=== Exercise material ===

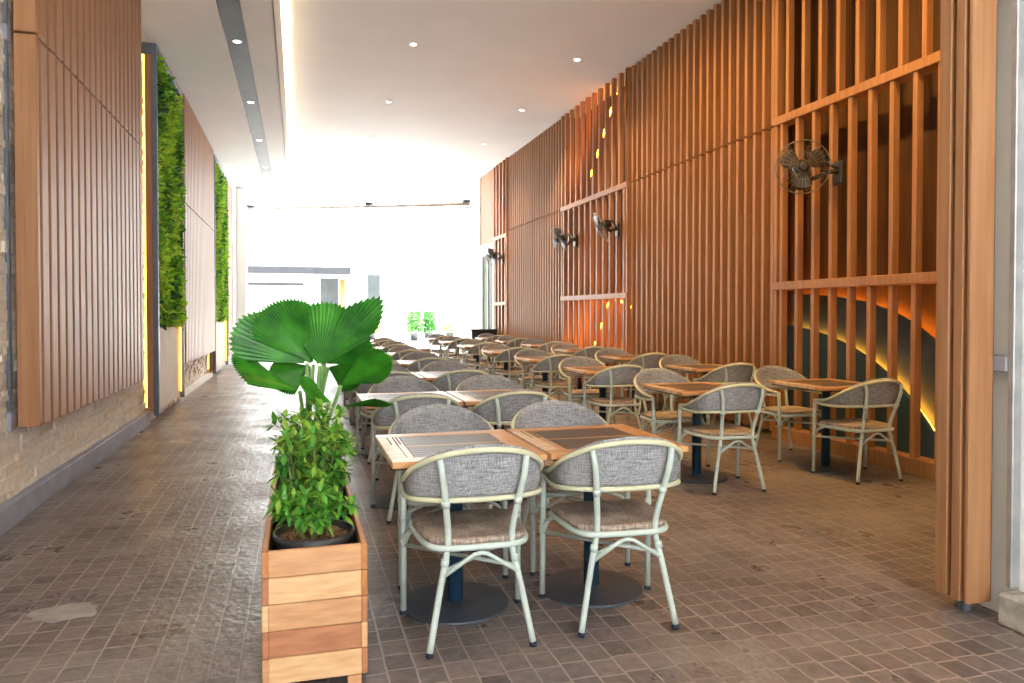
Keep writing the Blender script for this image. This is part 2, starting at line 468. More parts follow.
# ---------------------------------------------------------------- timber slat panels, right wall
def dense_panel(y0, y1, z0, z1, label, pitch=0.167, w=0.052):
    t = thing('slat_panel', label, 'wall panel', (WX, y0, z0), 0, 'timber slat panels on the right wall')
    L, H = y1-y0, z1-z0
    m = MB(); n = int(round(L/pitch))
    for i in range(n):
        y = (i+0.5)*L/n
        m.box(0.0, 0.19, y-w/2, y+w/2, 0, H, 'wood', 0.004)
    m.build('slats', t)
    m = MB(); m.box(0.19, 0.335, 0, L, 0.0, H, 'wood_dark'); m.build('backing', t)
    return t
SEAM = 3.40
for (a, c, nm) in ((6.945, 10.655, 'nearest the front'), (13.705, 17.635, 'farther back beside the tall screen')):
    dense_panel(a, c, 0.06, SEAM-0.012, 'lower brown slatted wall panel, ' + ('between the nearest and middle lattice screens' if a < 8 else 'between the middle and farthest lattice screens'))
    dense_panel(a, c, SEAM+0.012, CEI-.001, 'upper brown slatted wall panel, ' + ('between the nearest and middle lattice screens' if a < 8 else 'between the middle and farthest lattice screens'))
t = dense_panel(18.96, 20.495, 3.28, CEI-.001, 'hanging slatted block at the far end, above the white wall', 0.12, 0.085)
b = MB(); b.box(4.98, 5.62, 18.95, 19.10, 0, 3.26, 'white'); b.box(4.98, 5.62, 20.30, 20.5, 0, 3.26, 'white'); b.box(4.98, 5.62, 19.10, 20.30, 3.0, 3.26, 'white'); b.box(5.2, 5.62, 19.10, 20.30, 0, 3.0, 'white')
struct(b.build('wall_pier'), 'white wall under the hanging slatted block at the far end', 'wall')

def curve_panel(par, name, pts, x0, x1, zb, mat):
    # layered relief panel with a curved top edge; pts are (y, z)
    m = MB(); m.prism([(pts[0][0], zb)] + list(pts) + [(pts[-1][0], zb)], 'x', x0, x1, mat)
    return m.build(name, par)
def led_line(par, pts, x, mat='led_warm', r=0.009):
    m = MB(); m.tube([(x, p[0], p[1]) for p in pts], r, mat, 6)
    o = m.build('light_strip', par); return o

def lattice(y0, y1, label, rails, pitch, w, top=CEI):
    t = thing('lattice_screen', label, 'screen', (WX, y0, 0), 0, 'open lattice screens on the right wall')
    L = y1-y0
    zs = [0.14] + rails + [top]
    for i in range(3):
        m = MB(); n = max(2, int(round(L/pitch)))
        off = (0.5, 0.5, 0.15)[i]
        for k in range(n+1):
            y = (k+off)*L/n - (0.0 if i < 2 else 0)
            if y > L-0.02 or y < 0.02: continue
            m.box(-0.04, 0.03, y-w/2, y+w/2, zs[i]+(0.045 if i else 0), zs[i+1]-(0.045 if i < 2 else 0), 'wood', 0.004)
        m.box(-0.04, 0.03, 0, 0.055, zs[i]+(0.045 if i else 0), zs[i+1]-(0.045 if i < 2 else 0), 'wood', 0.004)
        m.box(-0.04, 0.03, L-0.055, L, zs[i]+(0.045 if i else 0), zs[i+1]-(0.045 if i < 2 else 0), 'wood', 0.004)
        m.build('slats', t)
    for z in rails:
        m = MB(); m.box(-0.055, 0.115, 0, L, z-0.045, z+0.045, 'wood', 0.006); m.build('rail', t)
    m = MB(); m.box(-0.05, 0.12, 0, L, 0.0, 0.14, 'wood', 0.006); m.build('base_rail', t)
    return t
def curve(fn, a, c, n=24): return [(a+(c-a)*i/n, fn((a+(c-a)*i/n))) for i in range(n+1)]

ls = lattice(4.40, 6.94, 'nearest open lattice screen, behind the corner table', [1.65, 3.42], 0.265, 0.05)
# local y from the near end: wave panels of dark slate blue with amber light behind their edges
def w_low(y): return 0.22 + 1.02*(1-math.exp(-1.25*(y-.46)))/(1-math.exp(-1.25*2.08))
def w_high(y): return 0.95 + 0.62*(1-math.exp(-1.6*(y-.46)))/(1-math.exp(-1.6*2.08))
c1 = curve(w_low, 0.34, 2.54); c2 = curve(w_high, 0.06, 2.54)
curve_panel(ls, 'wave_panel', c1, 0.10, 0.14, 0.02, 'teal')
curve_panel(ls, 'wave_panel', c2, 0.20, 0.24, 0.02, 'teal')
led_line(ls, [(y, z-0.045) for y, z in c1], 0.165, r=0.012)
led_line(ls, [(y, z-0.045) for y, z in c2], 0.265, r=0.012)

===
=== Exercise material ===

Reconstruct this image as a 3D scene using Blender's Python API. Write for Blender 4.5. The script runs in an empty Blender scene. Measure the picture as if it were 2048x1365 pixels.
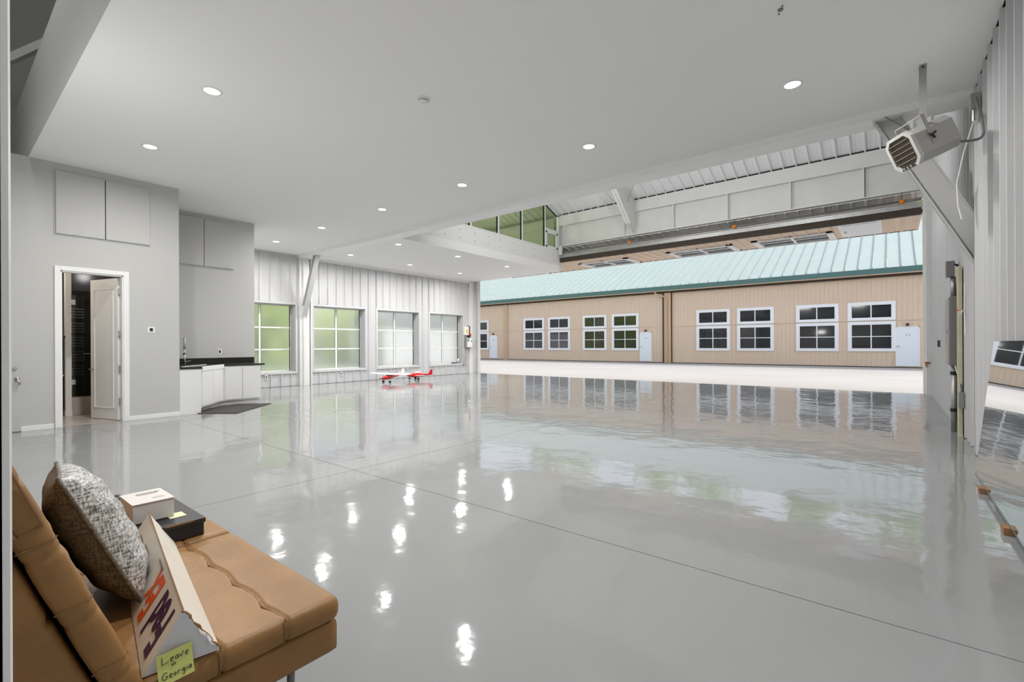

===

Exercise brief:
Above are the entries. Quote exactly the lines from the one bearing "Keep writing the" through the one bearing "struct(b.build('wall_pier'), 'white wall".

Task answer:
Keep writing the Blender script for this image. This is part 2, starting at line 468. More parts follow.
# ---------------------------------------------------------------- timber slat panels, right wall
def dense_panel(y0, y1, z0, z1, label, pitch=0.167, w=0.052):
    t = thing('slat_panel', label, 'wall panel', (WX, y0, z0), 0, 'timber slat panels on the right wall')
    L, H = y1-y0, z1-z0
    m = MB(); n = int(round(L/pitch))
    for i in range(n):
        y = (i+0.5)*L/n
        m.box(0.0, 0.19, y-w/2, y+w/2, 0, H, 'wood', 0.004)
    m.build('slats', t)
    m = MB(); m.box(0.19, 0.335, 0, L, 0.0, H, 'wood_dark'); m.build('backing', t)
    return t
SEAM = 3.40
for (a, c, nm) in ((6.945, 10.655, 'nearest the front'), (13.705, 17.635, 'farther back beside the tall screen')):
    dense_panel(a, c, 0.06, SEAM-0.012, 'lower brown slatted wall panel, ' + ('between the nearest and middle lattice screens' if a < 8 else 'between the middle and farthest lattice screens'))
    dense_panel(a, c, SEAM+0.012, CEI-.001, 'upper brown slatted wall panel, ' + ('between the nearest and middle lattice screens' if a < 8 else 'between the middle and farthest lattice screens'))
t = dense_panel(18.96, 20.495, 3.28, CEI-.001, 'hanging slatted block at the far end, above the white wall', 0.12, 0.085)
b = MB(); b.box(4.98, 5.62, 18.95, 19.10, 0, 3.26, 'white'); b.box(4.98, 5.62, 20.30, 20.5, 0, 3.26, 'white'); b.box(4.98, 5.62, 19.10, 20.30, 3.0, 3.26, 'white'); b.box(5.2, 5.62, 19.10, 20.30, 0, 3.0, 'white')
struct(b.build('wall_pier'), 'white wall under the hanging slatted block at the far end', 'wall')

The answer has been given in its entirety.